February 16, 2009

The Question of Fear? Part 2 of 5 : Read with the Intention of Understanding for Your Own Well-Being ~ Talks by Jiddu Krishnamurti in India 1964

Talks by Krishnamurti in India; November 1, 1964
(Verbatim Report) Madras, Bombay, New Delhi, Varanasi
The Question of Fear? part 2 of 5

So, before we go into this question of fear, you have to find things out for yourself as a human being - not as an individual, because individuality comes much later. Individuality comes only when you are completely human, not animalistic - with its ambition, greed, envy, hate, and all the rest of it. When the mind is free of all that, then only is it an individual mind. And in that state of mind which is individual, at that moment, something tremendous takes place, and you can go beyond that. You may pretend that you have got a soul, that you are independent, that you are the higher self and all the rest of it: they are just words that have no meaning because you are merely the result of your environment. You are being taught certain patterns of thought; you live in a particular social tribe or race or group or family, and that conditions your mind, and then you repeat that. So a mind that is awake; that is demanding, questioning; that is aware of all the things that are implied in modern existence - such a mind must have the intense quality of humility. It is not a state of underestimation of oneself, or of accepting, acquiescing, adjusting - such a mind is no mind at all. You have to think very clearly, to question very clearly, sharply - not only the speaker, but everybody, all your political, religious, economic leaders so that your mind is made sharp through learning. But that learning is denied when you follow authority.

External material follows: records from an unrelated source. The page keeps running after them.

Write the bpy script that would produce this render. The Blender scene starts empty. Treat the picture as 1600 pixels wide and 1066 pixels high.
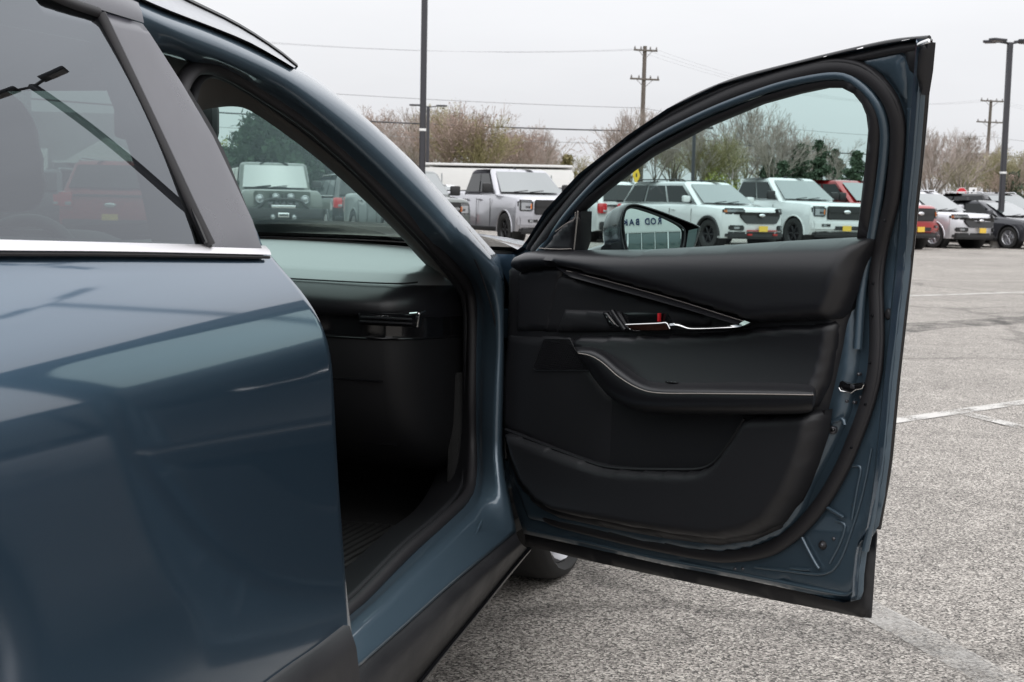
import bpy, bmesh, math, random
import numpy as np
from mathutils import Vector, Matrix
from mathutils.geometry import delaunay_2d_cdt
R = math.radians
random.seed(7)

# ------------------------------------------------------------------ camera
CAM_H, FPX = 1.10, 2200.0
PITCH, ROLL = R(5.63), R(1.2)
scene = bpy.context.scene
fw = Vector((0, math.cos(PITCH), -math.sin(PITCH)))
_r0, _u0 = Vector((1, 0, 0)), Vector((0, math.sin(PITCH), math.cos(PITCH)))
RT = _r0 * math.cos(ROLL) + _u0 * math.sin(ROLL)
UP = _u0 * math.cos(ROLL) - _r0 * math.sin(ROLL)
CAM = Vector((0, 0, CAM_H))
camd = bpy.data.cameras.new('camera')
camd.sensor_width = 36.0
camd.lens = 36.0 * FPX / 1600.0
camd.clip_start, camd.clip_end = 0.05, 3000
camd.dof.use_dof = True
camd.dof.focus_distance = 2.7
camd.dof.aperture_fstop = 18
cam = bpy.data.objects.new('camera', camd)
scene.collection.objects.link(cam)
cam.matrix_world = Matrix(((RT.x, UP.x, -fw.x, CAM.x), (RT.y, UP.y, -fw.y, CAM.y),
                           (RT.z, UP.z, -fw.z, CAM.z), (0, 0, 0, 1)))
scene.camera = cam

# ------------------------------------------------------------------ sky, sun, exposure
SUN_EL, SUN_AZ = R(58), R(150)
world = bpy.data.worlds.new('World'); scene.world = world; world.use_nodes = True
wn = world.node_tree; wn.nodes.clear()
sky = wn.nodes.new('ShaderNodeTexSky'); sky.sky_type = 'NISHITA'; sky.sun_disc = False
sky.sun_elevation = SUN_EL; sky.sun_rotation = SUN_AZ; sky.dust_density = 6; sky.air_density = 1.0
hsv = wn.nodes.new('ShaderNodeHueSaturation'); hsv.inputs['Saturation'].default_value = 0.12
hsv.inputs['Value'].default_value = 0.14
cloudmix = wn.nodes.new('ShaderNodeMixRGB'); cloudmix.inputs[0].default_value = 0.9
cloudmix.inputs[2].default_value = (0.885, 0.895, 0.925, 1)
bg = wn.nodes.new('ShaderNodeBackground'); bg.inputs[1].default_value = 1.0
wo = wn.nodes.new('ShaderNodeOutputWorld')
wn.links.new(sky.outputs[0], hsv.inputs['Color']); wn.links.new(hsv.outputs[0], cloudmix.inputs[1])
# overcast dome: brightness grows smoothly from the horizon to the zenith, as under any cloud deck
wtc = wn.nodes.new('ShaderNodeTexCoord'); wsep = wn.nodes.new('ShaderNodeSeparateXYZ'); wn.links.new(wtc.outputs['Generated'], wsep.inputs[0])
wmx = wn.nodes.new('ShaderNodeMath'); wmx.operation = 'MAXIMUM'; wmx.inputs[1].default_value = 0.0; wn.links.new(wsep.outputs['Z'], wmx.inputs[0])
wma = wn.nodes.new('ShaderNodeMath'); wma.operation = 'MULTIPLY_ADD'; wma.inputs[1].default_value = 1.5; wma.inputs[2].default_value = 0.93
wno = wn.nodes.new('ShaderNodeTexNoise'); wno.inputs['Scale'].default_value = 2.2; wno.inputs['Detail'].default_value = 6; wno.inputs['Roughness'].default_value = 0.55
wmp = wn.nodes.new('ShaderNodeMapping'); wmp.inputs['Scale'].default_value = (1, 1, 4); wn.links.new(wtc.outputs['Generated'], wmp.inputs[0]); wn.links.new(wmp.outputs[0], wno.inputs['Vector'])
wmr = wn.nodes.new('ShaderNodeMapRange'); wn.links.new(wno.outputs['Fac'], wmr.inputs['Value'])
for _k, _v in (('From Min', 0.3), ('From Max', 0.7), ('To Min', 0.94), ('To Max', 1.03)): wmr.inputs[_k].default_value = _v
wmu = wn.nodes.new('ShaderNodeMath'); wmu.operation = 'MULTIPLY'; wn.links.new(wma.outputs[0], wmu.inputs[0]); wn.links.new(wmr.outputs[0], wmu.inputs[1])
wn.links.new(wmx.outputs[0], wma.inputs[0]); wn.links.new(wmu.outputs[0], bg.inputs[1])
wn.links.new(cloudmix.outputs[0], bg.inputs[0]); wn.links.new(bg.outputs[0], wo.inputs[0])
sund = bpy.data.lights.new('sun', 'SUN'); sund.energy = 1.0; sund.angle = R(100); sund.color = (1, 0.97, 0.93)
sun = bpy.data.objects.new('sun', sund); scene.collection.objects.link(sun)
_sd = Vector((math.sin(SUN_AZ) * math.cos(SUN_EL), math.cos(SUN_AZ) * math.cos(SUN_EL), math.sin(SUN_EL)))
sun.rotation_euler = _sd.to_track_quat('Z', 'Y').to_euler()
scene.view_settings.view_transform = 'Standard'; scene.view_settings.look = 'None'
scene.view_settings.exposure = 0.0; scene.view_settings.gamma = 1.0
scene.cycles.use_denoising = True
scene.cycles.max_bounces = 10; scene.cycles.transparent_max_bounces = 16
scene.cycles.glossy_bounces = 5; scene.cycles.transmission_bounces = 6
scene.cycles.caustics_reflective = False; scene.cycles.caustics_refractive = False

# ------------------------------------------------------------------ helpers
COL = scene.collection

def ray(px, py):
    return RT * ((px - 800) / FPX) + UP * (-(py - 533) / FPX) + fw

def ground_pt(px, py, z=0.0):
    d = ray(px, py); s = (z - CAM_H) / d.z
    return CAM + d * s

def far_pt(px, dist):
    """point on the ground in the bearing of image column px, dist metres ahead"""
    yh = 316 + (px - 800) * math.tan(ROLL)
    d = ray(px, yh)
    return Vector((d.x / d.y * dist, dist, 0))

def height_at(px, py, dist):
    d = ray(px, py)
    return CAM_H + d.z / d.y * dist

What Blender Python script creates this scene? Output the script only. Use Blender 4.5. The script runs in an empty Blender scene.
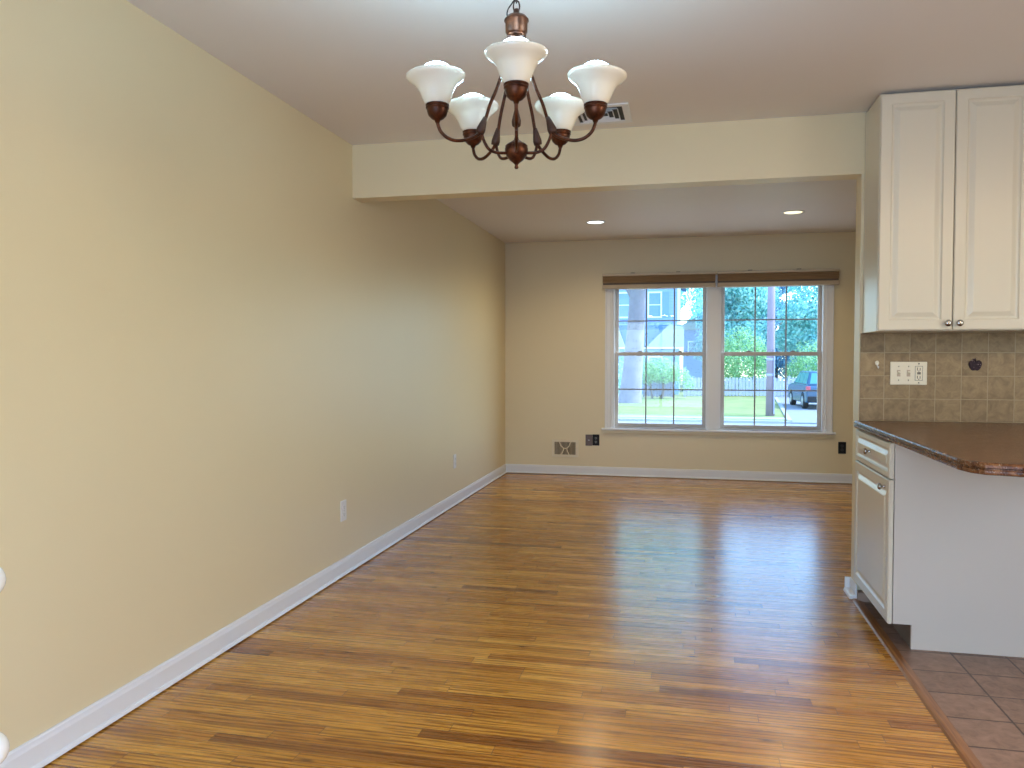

I do not know if you have not noticed this worship of authority, in yourself and around you - particularly in countries that are old, in countries that have ancient traditions, in countries that are overpopulated. You know, the word authority originates, stems from the one who originates something - originates. We are not original because we do not know, or we have not realized, what it is to think clearly, independently of what Shankara, Buddha, or anyone else has said. To think clearly for oneself demands that one has no authority. But, unfortunately, in this country especially - and perhaps in other countries also - we are talking about it. We are not comparing this country with another country: that is an old trick of the politicians; when you say that this country is corrupt, the politicians say that it is better, that it is not so corrupt as the other country, and they think they have done some marvelous thing. What we are talking about is something entirely different. We are not comparing. We are seeing facts. And to see facts there must be no comparison - how can you compare? And to see facts - not intellectually - demands a great deal of affection, a great deal of sympathy, an intense sense of love, empathy. But that affection, love, is denied when you are worshiping authority.

Do consider what the speaker is saying; don't agree with it. Watch what is taking place in your own life because following authority is one of the origins of fear. We have the Gita or some other book, and that book is our authority; that authority has no meaning whatsoever in relation to contemporary existence. Because the mind is afraid to wander away from what, it thinks, is the real - the real as asserted by a certain group of people or by certain persons - it accepts. You accept authority not only spiritually, if I may use that word, but also politically, religiously, in every way. Authority is not in just one particular direction, the authority of the wife over the husband and of the husband over the wife - to dominate. We all want power, and power goes with ambition, and ambition is a form of self-expression. We all want to express ourselves; which is, we want to be somebody in this world - as a writer, as a painter, as a politician, or as a religious leader, and so on and so on. So a mind that is enslaved by authority - whether it is by the wife or by the husband or by society or by the people - a mind that worships authority cannot possibly have either affection, love, or the capacity to learn. You can follow another, and by following another you do not solve your sorrow. You might run away from your sorrow, from your despair, because he might offer a hope, and that hope might be illusory, unreal, nonfactual. Because we are so frightened of existence, we want some hope, and we invest the authority with that hope.

So a mind that would understand fear must understand authority, self-fulfillment, and the demand for power. Function gives power. That is, you are capable of doing something - capable of running a government, capable of putting machines together, capable of running a house properly, cleanly, simply - and that gives you a functional capacity. But, unfortunately, with that capacity goes status which is position, which is money. So a mind that would learn has this intense - I was going to use the words intensively aggressive humility. Aggressive humility is, of course, contradictory; but you understand what I mean - such a mind has the intensity of nonacquiescence because humility goes with freedom. And if there is no freedom, you cannot possibly learn. So, to understand fear, you must understand this whole psychological process of authority - which does not mean that you disobey; you have to pay taxes. To understand why you obey is important, not that you must disobey. You obey because inwardly, psychologically, inside your skin you are frightened: you might lose your job if you are not extra polite and kowtow to some big man, the manager or the dictator, the boss or your guru; or you might lose your spiritual values and so on.